One person in the northwestern city of Navoi, for example, said that if customers wanted to attach a file to an email, they had to hand over their memory stick to staff, who copied the file to their central computer and from there made it available to the user’s terminal.



“We don’t know what they plan to send, so we keep a copy of the file just in case,” he said.



However, a internet café manager in the capital Tashkent admitted that staff had been ordered to restrict access to certain sites. The authorities send out emails to providers instructing them which sites must remain closed to visitors, and they have to comply for fear of losing their licenses.



“The most popular method of blocking sites in Uzbek internet cafes is to add the site address to a blacklist on the server, and then it becomes inaccessible,” said the manager. “It’s also possible to replace the URL address so that instead of accessing the particular site the user wants, they will go to a completely different one - for instance, to some search engine.”



A member of a Tashkent-based human rights organisation suspects the authorities are also deliberately making general access to the internet more difficult.

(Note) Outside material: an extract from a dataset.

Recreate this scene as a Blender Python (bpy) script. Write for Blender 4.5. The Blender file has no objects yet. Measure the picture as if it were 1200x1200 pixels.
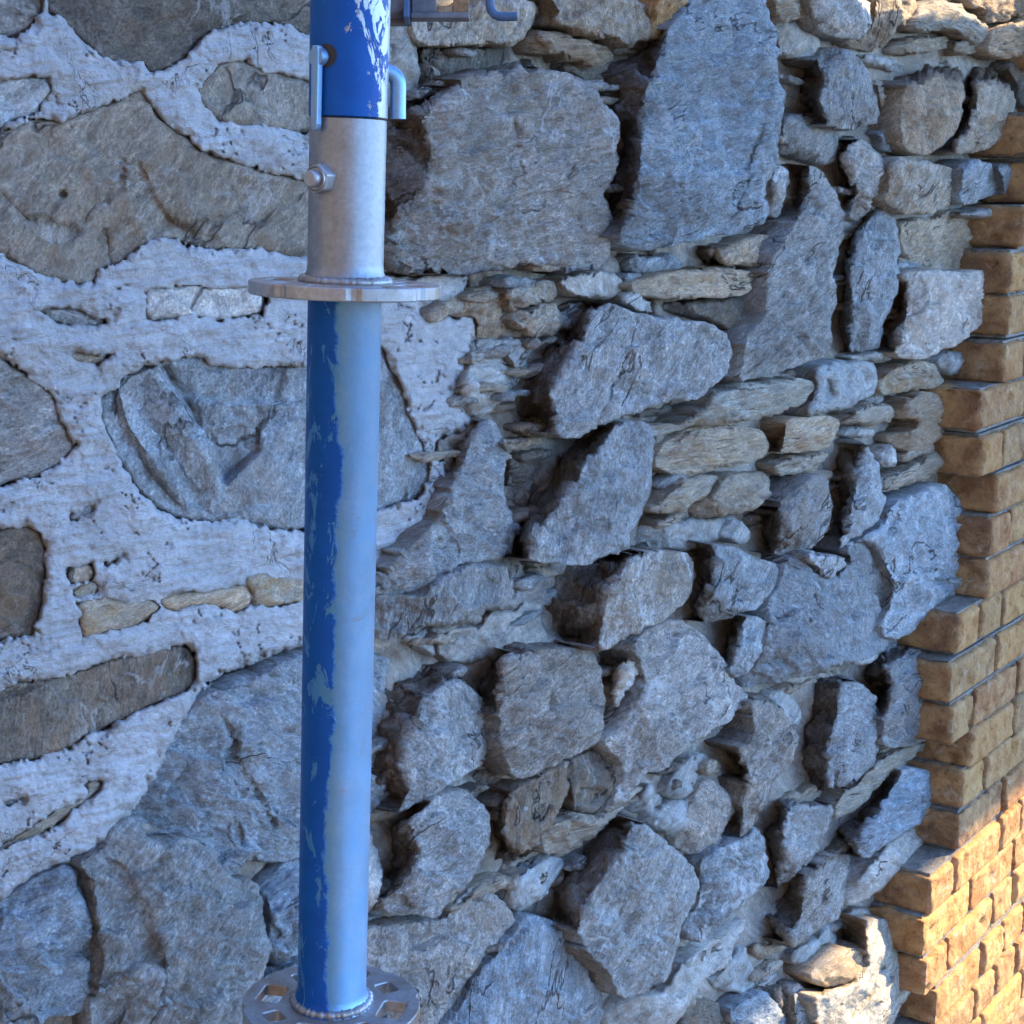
import bpy, bmesh, math, random
import numpy as np
from mathutils import Vector, noise, Matrix
from mathutils.geometry import delaunay_2d_cdt
random.seed(7); np.random.seed(7)
R_ = math.radians
S = bpy.context.scene
COL = S.collection

# ------------------------------------------------------------------ camera
FPX = 2000.0                       # focal length for a 1200 px wide photo
PITCH = R_(11.6); CAMZ = 1.85
WALL_DIST = 1.85; PHI = R_(35.5)
cam_d = bpy.data.cameras.new("camera"); cam = bpy.data.objects.new("camera", cam_d); COL.objects.link(cam)
cam.location = (0, 0, CAMZ); cam.rotation_euler = (R_(90) - PITCH, 0, 0)
cam_d.sensor_width = 36; cam_d.lens = 36 * FPX / 1200; cam_d.clip_start = 0.05; cam_d.clip_end = 2000
S.camera = cam
CAM = np.array([0, 0, CAMZ])
fw = np.array([0, math.cos(PITCH), -math.sin(PITCH)]); up = np.array([0, math.sin(PITCH), math.cos(PITCH)]); rt = np.array([1., 0, 0])
dU = np.array([math.sin(PHI), math.cos(PHI), 0]); dN = np.array([math.cos(PHI), -math.sin(PHI), 0]); dZ = np.array([0, 0, 1.])
WO = np.array([0, WALL_DIST, CAMZ])  # origin of the wall's own u (along), v (up), h (out) coordinates

# ------------------------------------------------------------------ light
SUN_EL = None; GAM = R_(35)
def un(xy, h):
    """points on the plane h metres in front of the wall"""
    xy = np.atleast_2d(np.asarray(xy, float)); h = np.asarray(h, float)
    r = fw + (xy[:, :1] - 600) / FPX * rt - (xy[:, 1:2] - 600) / FPX * up
    t = ((WO - CAM) @ dN + h) / (r @ dN)
    return CAM + r * t[:, None]
def uv(xy, h):
    p = un(xy, h) - WO
    return np.c_[p @ dU, p[:, 2]]
def wp(u, v, h): return WO + np.outer(u, dU) + np.outer(v, dZ) + np.outer(h, dN)
P1, P2 = uv([(1193, 945), (930, 1180)], .11)
SUN_EL = R_(35)
to_sun = (dU * math.cos(GAM) + dN * math.sin(GAM)) * math.cos(SUN_EL) + dZ * math.sin(SUN_EL)
w = bpy.data.worlds.new("World"); S.world = w; w.use_nodes = True
nt = w.node_tree; bg = nt.nodes['Background']
sky = nt.nodes.new('ShaderNodeTexSky'); sky.sky_type = 'NISHITA'; sky.sun_disc = False
sky.sun_elevation = SUN_EL; sky.sun_rotation = math.atan2(to_sun[0], to_sun[1])
sky.air_density = 0.72; sky.dust_density = 0.1; sky.ozone_density = 8.0
nt.links.new(sky.outputs[0], bg.inputs[0]); bg.inputs[1].default_value = 0.15
sd = bpy.data.lights.new("sun", 'SUN'); sd.energy = 2.6; sd.angle = R_(0.5); sd.color = (1.0, .75, .42)
so = bpy.data.objects.new("sun", sd); COL.objects.link(so)
so.rotation_euler = Vector(to_sun).to_track_quat('Z', 'Y').to_euler()
S.view_settings.view_transform = 'Standard'; S.view_settings.look = 'None'
S.view_settings.exposure = 2.82; S.view_settings.gamma = 1
S.render.engine = 'CYCLES'

# ------------------------------------------------------------------ materials
def mat(name):
    m = bpy.data.materials.new(name); m.use_nodes = True
    t = m.node_tree; b = t.nodes['Principled BSDF']; return m, t, b
def N(t, typ, **kw):
    n = t.nodes.new(typ)
    for k, v in kw.items():
        if k[0] == '_': n.inputs[k[1:]].default_value = v
        else: setattr(n, k, v)
    return n
def noise_n(t, vec, scale, detail=6, rough=.6, dist=0):
    n = N(t, 'ShaderNodeTexNoise'); n.inputs['Scale'].default_value = scale; n.inputs['Detail'].default_value = detail
    n.inputs['Roughness'].default_value = rough; n.inputs['Distortion'].default_value = dist
    t.links.new(vec, n.inputs['Vector']); return n.outputs['Fac']
def ramp(t, fac, stops):
    r = N(t, 'ShaderNodeValToRGB'); e = r.color_ramp.elements
    while len(e) < len(stops): e.new(.5)
    for x, (p, c) in zip(e, stops):
        x.position = p; x.color = (c, c, c, 1) if not hasattr(c, '__len__') else (*c, 1)
    t.links.new(fac, r.inputs[0]); return r.outputs[0]
def mix(t, fac, a, b, mode='MIX'):
    n = N(t, 'ShaderNodeMix', data_type='RGBA', blend_type=mode, clamp_factor=True)
    for i, s in ((0, fac), (6, a), (7, b)):
        if hasattr(s, 'is_output'): t.links.new(s, n.inputs[i])
        elif i == 0: n.inputs[i].default_value = s
        else: n.inputs[i].default_value = (*s, 1) if len(s) == 3 else s
    return n.outputs[2]
def math_n(t, op, a, b=None):
    n = N(t, 'ShaderNodeMath', operation=op)
    for i, s in enumerate((a, b)):
        if s is None: continue
        if hasattr(s, 'is_output'): t.links.new(s, n.inputs[i])
        else: n.inputs[i].default_value = s
    return n.outputs[0]
def bump(t, h, strength, dist, prev=None):
    n = N(t, 'ShaderNodeBump'); n.inputs['Strength'].default_value = strength; n.inputs['Distance'].default_value = dist
    t.links.new(h, n.inputs['Height'])
    if prev: t.links.new(prev, n.inputs['Normal'])
    return n.outputs[0]
def coords(t, stretch=(1, 1, 1), rnd=True, rot=(0, 0, 0)):
    tc = N(t, 'ShaderNodeTexCoord'); v = tc.outputs['Object']
    if rnd:
        oi = N(t, 'ShaderNodeObjectInfo'); vm = N(t, 'ShaderNodeVectorMath', operation='SCALE'); vm.inputs[0].default_value = (7.3, 3.1, 5.7)
        t.links.new(oi.outputs['Random'], vm.inputs['Scale'])
        va = N(t, 'ShaderNodeVectorMath', operation='ADD'); t.links.new(v, va.inputs[0]); t.links.new(vm.outputs[0], va.inputs[1]); v = va.outputs[0]
    mp = N(t, 'ShaderNodeMapping'); mp.inputs['Scale'].default_value = stretch; mp.inputs['Rotation'].default_value = rot
    t.links.new(v, mp.inputs['Vector']); return mp.outputs[0]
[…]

For the last six months, he said, he has finding it increasingly difficult to post material on his own site because the network goes down so often.



“I think the authorities are anxious to limit public awareness of the presidential election,” he said. “Our IT specialists are having to acquire new software and devise all kinds of IT fixes to speed up access to our site and post information on it.”



(Names of interviewees have been withheld in the interests of their security.)